Stated problem: From the listing below, copy only the lines running from the line that contains "Write a Blender" to the line that contains "return n.outputs[2]", both included.

Extracted information:
** begin **

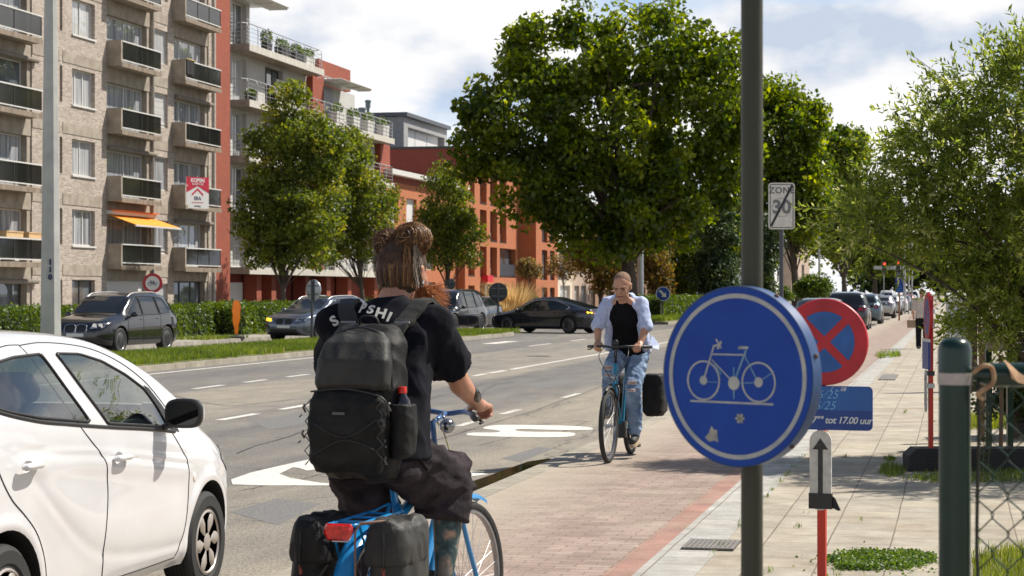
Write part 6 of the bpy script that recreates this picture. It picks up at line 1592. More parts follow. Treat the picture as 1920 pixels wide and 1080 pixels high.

** end **
** begin **

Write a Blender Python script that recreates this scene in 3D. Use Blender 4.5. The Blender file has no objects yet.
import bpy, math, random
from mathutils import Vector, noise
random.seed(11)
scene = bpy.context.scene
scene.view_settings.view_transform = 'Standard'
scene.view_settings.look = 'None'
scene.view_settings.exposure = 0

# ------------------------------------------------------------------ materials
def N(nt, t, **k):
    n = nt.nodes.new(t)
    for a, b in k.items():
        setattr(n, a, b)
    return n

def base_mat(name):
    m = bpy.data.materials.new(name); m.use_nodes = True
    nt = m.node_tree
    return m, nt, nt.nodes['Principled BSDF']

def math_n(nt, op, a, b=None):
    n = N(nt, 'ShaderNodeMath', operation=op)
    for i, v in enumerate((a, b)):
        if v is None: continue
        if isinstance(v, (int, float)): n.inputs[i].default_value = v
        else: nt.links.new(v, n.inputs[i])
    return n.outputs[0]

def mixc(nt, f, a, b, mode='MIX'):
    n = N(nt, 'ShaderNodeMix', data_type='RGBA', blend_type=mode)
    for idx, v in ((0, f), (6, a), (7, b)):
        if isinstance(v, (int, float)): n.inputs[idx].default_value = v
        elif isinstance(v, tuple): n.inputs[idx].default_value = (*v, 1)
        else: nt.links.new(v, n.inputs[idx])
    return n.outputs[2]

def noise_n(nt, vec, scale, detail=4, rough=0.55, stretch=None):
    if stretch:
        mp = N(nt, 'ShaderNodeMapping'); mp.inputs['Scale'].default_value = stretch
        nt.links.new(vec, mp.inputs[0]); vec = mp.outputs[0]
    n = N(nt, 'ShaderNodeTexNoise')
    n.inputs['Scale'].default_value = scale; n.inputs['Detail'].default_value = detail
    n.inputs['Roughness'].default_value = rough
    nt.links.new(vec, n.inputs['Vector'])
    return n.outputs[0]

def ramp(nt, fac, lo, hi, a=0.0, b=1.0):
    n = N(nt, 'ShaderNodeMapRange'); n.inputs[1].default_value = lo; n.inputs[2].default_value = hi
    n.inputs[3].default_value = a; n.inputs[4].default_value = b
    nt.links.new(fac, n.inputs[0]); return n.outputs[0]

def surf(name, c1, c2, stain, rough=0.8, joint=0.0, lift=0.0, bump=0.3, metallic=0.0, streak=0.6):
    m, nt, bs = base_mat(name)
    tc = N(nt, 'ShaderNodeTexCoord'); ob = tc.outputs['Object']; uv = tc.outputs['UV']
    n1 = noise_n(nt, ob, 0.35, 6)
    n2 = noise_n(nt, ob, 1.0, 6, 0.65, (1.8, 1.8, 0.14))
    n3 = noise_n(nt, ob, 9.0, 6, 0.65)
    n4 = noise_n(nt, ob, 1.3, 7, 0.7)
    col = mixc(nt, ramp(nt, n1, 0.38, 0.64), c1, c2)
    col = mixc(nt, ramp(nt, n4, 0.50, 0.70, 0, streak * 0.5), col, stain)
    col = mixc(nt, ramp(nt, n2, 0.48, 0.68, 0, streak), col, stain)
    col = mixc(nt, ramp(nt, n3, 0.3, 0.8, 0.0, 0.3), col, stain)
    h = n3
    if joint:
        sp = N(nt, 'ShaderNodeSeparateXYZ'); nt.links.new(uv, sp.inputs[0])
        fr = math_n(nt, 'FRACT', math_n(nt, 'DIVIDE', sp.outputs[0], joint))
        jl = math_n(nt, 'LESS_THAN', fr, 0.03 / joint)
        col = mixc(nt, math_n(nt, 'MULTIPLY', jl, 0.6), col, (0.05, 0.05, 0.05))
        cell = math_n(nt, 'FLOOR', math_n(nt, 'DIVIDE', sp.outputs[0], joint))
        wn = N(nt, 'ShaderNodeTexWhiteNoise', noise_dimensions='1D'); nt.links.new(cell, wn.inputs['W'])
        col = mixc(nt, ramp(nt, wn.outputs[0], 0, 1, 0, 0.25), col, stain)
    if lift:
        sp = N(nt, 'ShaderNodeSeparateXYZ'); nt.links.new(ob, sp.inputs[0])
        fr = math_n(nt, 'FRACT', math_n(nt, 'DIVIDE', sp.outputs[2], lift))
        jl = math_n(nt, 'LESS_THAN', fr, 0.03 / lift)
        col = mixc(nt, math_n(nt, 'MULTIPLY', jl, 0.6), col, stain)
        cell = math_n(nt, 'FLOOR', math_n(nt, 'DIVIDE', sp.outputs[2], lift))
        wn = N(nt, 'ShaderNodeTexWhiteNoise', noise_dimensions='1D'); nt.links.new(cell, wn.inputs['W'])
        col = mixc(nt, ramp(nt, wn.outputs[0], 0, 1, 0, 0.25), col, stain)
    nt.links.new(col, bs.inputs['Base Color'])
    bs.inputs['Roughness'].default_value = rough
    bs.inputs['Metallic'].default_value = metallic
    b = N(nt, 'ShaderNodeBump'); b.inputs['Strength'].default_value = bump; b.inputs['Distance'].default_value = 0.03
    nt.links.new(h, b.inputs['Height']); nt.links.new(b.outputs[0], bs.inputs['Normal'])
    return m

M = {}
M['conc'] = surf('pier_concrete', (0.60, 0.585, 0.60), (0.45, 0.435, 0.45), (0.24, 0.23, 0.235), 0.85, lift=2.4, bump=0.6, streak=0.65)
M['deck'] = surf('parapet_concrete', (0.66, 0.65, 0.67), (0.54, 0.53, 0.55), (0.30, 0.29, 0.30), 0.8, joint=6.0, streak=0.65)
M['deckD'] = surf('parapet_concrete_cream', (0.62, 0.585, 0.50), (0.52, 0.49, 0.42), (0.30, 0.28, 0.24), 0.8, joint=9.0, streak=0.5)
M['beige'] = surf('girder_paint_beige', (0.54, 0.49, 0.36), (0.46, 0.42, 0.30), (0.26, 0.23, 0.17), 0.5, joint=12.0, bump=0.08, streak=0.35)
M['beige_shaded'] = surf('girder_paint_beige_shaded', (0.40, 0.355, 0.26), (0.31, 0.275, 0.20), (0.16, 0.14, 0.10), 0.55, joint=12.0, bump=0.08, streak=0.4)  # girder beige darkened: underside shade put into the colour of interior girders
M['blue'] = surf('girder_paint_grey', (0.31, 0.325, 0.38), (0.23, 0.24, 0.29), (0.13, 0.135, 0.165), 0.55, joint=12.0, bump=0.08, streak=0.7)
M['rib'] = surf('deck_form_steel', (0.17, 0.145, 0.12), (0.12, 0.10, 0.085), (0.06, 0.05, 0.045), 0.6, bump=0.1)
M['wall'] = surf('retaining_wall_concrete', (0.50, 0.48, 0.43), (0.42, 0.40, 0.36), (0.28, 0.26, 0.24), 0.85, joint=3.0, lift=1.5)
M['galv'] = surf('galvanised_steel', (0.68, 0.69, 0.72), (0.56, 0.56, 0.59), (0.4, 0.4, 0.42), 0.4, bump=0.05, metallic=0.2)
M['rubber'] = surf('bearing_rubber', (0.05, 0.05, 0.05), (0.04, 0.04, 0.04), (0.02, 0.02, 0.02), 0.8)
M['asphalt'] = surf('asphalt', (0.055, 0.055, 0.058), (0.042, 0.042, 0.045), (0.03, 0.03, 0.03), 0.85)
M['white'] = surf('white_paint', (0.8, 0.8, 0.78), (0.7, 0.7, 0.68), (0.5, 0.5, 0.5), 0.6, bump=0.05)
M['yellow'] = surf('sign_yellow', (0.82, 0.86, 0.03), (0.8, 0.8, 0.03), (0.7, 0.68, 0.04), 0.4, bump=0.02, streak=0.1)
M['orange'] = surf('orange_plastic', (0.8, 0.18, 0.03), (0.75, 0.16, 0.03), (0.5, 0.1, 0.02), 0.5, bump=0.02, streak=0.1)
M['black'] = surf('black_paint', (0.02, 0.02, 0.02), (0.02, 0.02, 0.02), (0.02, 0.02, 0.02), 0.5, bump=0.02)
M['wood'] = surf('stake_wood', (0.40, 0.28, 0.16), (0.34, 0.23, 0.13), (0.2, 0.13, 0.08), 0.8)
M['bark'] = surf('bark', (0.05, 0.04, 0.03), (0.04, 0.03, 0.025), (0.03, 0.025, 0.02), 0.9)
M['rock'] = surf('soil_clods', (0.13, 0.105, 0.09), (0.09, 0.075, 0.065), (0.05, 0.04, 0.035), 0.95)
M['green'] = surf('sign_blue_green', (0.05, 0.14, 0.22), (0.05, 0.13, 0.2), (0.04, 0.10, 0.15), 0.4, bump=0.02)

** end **

Correct response:
Write a Blender Python script that recreates this scene in 3D. Use Blender 4.5. The Blender file has no objects yet.
import bpy, math, random
from mathutils import Vector, noise
random.seed(11)
scene = bpy.context.scene
scene.view_settings.view_transform = 'Standard'
scene.view_settings.look = 'None'
scene.view_settings.exposure = 0

# ------------------------------------------------------------------ materials
def N(nt, t, **k):
    n = nt.nodes.new(t)
    for a, b in k.items():
        setattr(n, a, b)
    return n

def base_mat(name):
    m = bpy.data.materials.new(name); m.use_nodes = True
    nt = m.node_tree
    return m, nt, nt.nodes['Principled BSDF']

def math_n(nt, op, a, b=None):
    n = N(nt, 'ShaderNodeMath', operation=op)
    for i, v in enumerate((a, b)):
        if v is None: continue
        if isinstance(v, (int, float)): n.inputs[i].default_value = v
        else: nt.links.new(v, n.inputs[i])
    return n.outputs[0]

def mixc(nt, f, a, b, mode='MIX'):
    n = N(nt, 'ShaderNodeMix', data_type='RGBA', blend_type=mode)
    for idx, v in ((0, f), (6, a), (7, b)):
        if isinstance(v, (int, float)): n.inputs[idx].default_value = v
        elif isinstance(v, tuple): n.inputs[idx].default_value = (*v, 1)
        else: nt.links.new(v, n.inputs[idx])
    return n.outputs[2]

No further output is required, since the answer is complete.